Bidders for NASA’s next Mars Scout mission, for example, were told last year to budget around $120 million for a Delta 2 launching in 2011 while bidders for the next Discovery-class planetary science mission were told to bank on paying around $130 million for a Delta 2 launching in 2013.

Bill Wobble, the former Taurus program director at Orbital Sciences who recently became NASA’s chief rocket buyer, told Space News in mid-May that NASA foresees launching four to six payloads between 2010 and 2012 that are sized for the Delta 2, but whether the agency uses the rocket for any of those missions was still undecided.

Other NASA officials familiar with the agency’s internal deliberations said the next Discovery mission – which could launch as soon as 2011 depending which of the three finalists NASA selects later this year – is likely to launch on a Delta 2. That is because, these officials said, NASA is on the hook for at least one Delta 2 beyond the nine it has manifested. Walking away from that rocket, which had at one time been slated to launch the Lunar Reconnaissance Orbiter, would cost NASA some $50 million in contract termination fees plus whatever the agency would have to pay for the rocket it used instead. A NASA official said the agency is under pressure to decide no later than November whether to use that Delta 2 for the mission known for now as Discovery 12.

But beyond that mission, these officials said, Delta 2 costs threaten to overtake what NASA would have to pay to use the Delta 4 or Atlas 5, larger rockets developed under the U.S. Air Force’s Evolved Expendable Launch Vehicle program. NASA’s Science Mission Directorate, which is forecasting flat budgets through the end of the decade, is not eager to accept permanently higher launch costs or be stuck using much larger rockets than many of its payloads need. Scientists told the House Science & Technology Committee earlier this spring that forcing NASA’s Science Mission Directorate to use EELV’s would tempt programs to build bigger, more expensive spacecraft than strictly necessary, or create pressure to launch more than one spacecraft at a time – a programmatic headache for missions with diverse destinations.
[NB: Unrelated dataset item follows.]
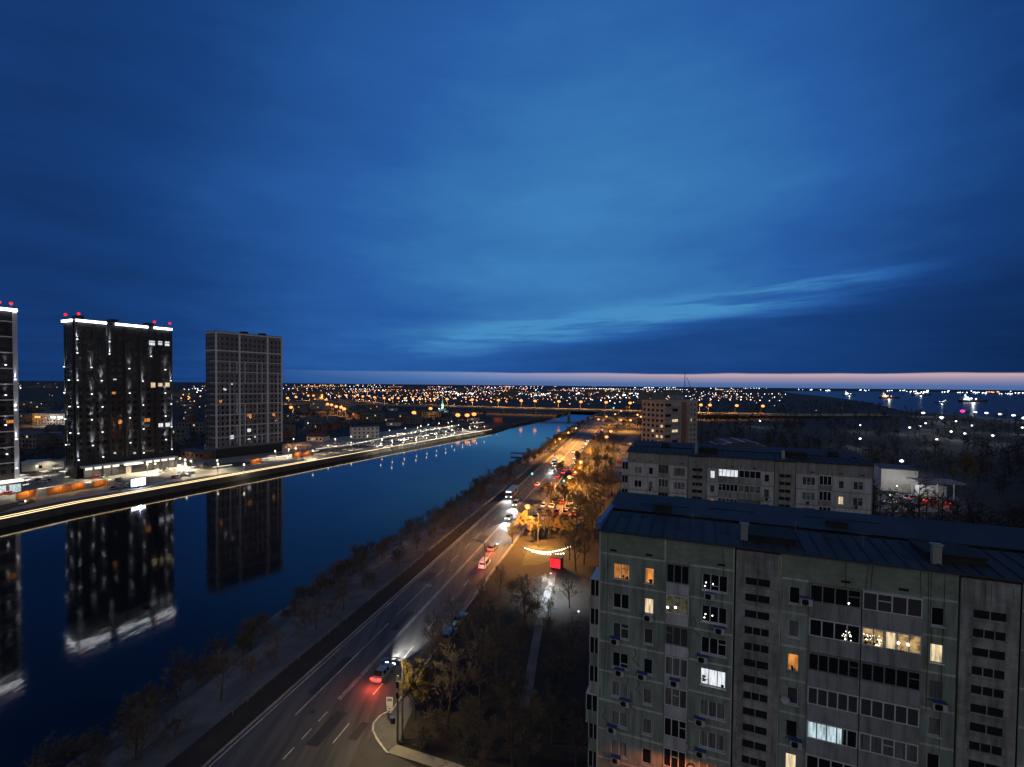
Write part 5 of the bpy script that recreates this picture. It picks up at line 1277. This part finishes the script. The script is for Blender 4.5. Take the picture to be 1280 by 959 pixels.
p = gp(700,538); t = thing('depot', 'red-lit low hut on the quay end', 'hut', gp(617,528), -.2); mb = MB(); mb.box(0,10,0,6,0,5); mb.build('wall', M['brickred'], t); mb = MB(); mb.box(-.3,10.3,-.3,6.3,5.001,5.5); mb.build('roof', M['rustroof'], t); plight(t, (5,-5,5), 700, (1,.2,.1), .4)
# lit industrial yard between the left towers
p = gp(40,531); t = thing('factory_hall', 'long pale factory hall with orange and white lit yard between the left towers', 'factory', p, -.05); inst(house_kind(60,30,11,'housewall','houseroof',2,()), t)
for x, c, pw in ((6,OR,5000),(22,(1,.9,.8),7000),(36,(1,.9,.8),6000),(50,OR,3500)): plight(t, (x,-8,6), pw, c, .6)
for x, mm in ((6,'e_orange'),(22,'e_white'),(29,'e_white'),(37,'e_warm'),(50,'e_orange')): mb = MB(); mb.box(x-2.5,x+2.5,-.6,-.02,7,8.2); mb.build('yard_light', M[mm], t)

# tower block, crane and mast on the skyline
p = gp(857,487); p = at(856, 480, 900); p.z = 0
t = thing('radio_mast', 'thin lattice mast rising above the skyline over the brick block', 'mast', p); mb = MB()
for a in range(3): mb.tube([(1.5*math.cos(a*2.09),1.5*math.sin(a*2.09),0),(.3*math.cos(a*2.09),.3*math.sin(a*2.09),72)], .22, 4)
for k in range(16): mb.tube([(1.4*math.cos(k*2.09)*(1-k/22),1.4*math.sin(k*2.09)*(1-k/22),k*4.4),(1.4*math.cos((k+1)*2.09)*(1-k/22),1.4*math.sin((k+1)*2.09)*(1-k/22),(k+1)*4.4)], .12, 4)
mb.build('lattice', M['pole'], t)
t = thing('crane', 'slanted crane jib on the skyline right of the mast', 'crane', at(862, 484, 1000).xy.to_3d()); mb = MB(); mb.tube([(0,0,0),(0,0,44)], .7, 4); mb.build('tower', M['pole'], t)
mb = MB(); mb.tube([(4,0,36),(-6,0,62)], .5, 4); mb.build('jib', M['pole'], t)
rk = random.Random(5)
for i in range(46):
    u = rk.choice((rk.uniform(360, 900), rk.uniform(20, 260), rk.uniform(560, 900))); D = rk.uniform(1000, 3000); p = at(u, 480, D); p.z = 0
    t = thing('distant_block', 'distant flat roofed block among the city lights near the horizon', 'building', p, rk.uniform(-.5,.5), 'distant blocks'); h = rk.choice((12,15,15,27,27))*rk.uniform(.7, 1); w = rk.uniform(25, 70)
    mb = MB(); mb.box(0,w,0,14,0,h); mb.build('wall', M['housewall'], t); mb = MB(); mb.box(-.5,w+.5,-.5,14.5,h+.01,h+.8); mb.build('roof', M['houseroof'], t)

# city lights: streets of lamps and single lights all the way to the horizon
rl = random.Random(99); mbs = MB(); FM = ['e_f_orange','e_f_white','e_f_warm','e_f_pink']
def in_volga(p): 
    d = p.y; u = 640+600*p.x/d
    return u > 985 and d > 900
def bulb(p, r, m): mbs.ball(p, r, m, 6, 4)
for s in range(85):
    D = 900*math.exp(rl.random()*1.9); az = rl.uniform(-.62, .52); p = Vector((D*az, D, 0)); a = rl.choice((.1, -.3, 1.4, rl.uniform(0,3.1))); st = Vector((math.cos(a), math.sin(a), 0)); n = rl.randrange(4, 22)
    m = rl.choice((0,0,0,0,2,3,3,1)) if az < .2 else rl.choice((0,1,1,1,2)); sp_ = rl.uniform(26, 55)
    for k in range(n):
        q = p+st*sp_*k+Vector((rl.uniform(-3,3), rl.uniform(-3,3), 8+rl.uniform(0,3)))
        if in_volga(q) or (q.x > -40 and q.y < 900) or (q.x > 150 and q.y < 1000): continue
        bulb(q, (.4+.00045*q.y)*rl.uniform(.5, 1.25), m)
CC = []
for s in range(26):
    D = 800*math.exp(rl.random()*1.7); CC.append((Vector((D*rl.uniform(-.7,.45), D, 8)), rl.uniform(40, 140), rl.choice((0,0,1,1,2,3))))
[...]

NASA’s Delta 2 conundrum is not lost on Orbital Sciences and others developing rockets they say are a better match than EELV for the bulk of NASA science missions. SpaceX President Elon Musk said his company’s Falcon 9 rocket, while designed to be more powerful than the Delta 2, is priced at only $35 million per




launch. With six Falcon 9 launches already under contract between mid-2008 early 2010, Musk said “it wouldn’t be a stretch” to forecast 15 or 16 Falcon 9 launches by the end of 2011 – enough, he believes, to qualify the rocket to carry Discovery-class missions.

Denver-based United Launch Alliance (ULA), meanwhile, has not given up on selling Delta 2 to NASA beyond the end of the decade.

“We continue to believe that the Delta [2]




has a place in the launch market for high value payloads, and we are working with our NASA customer to understand all of the available options regarding Delta [2]




and their medium-class mission requirements,” ULA spokeswoman Julie Andrews said June 13.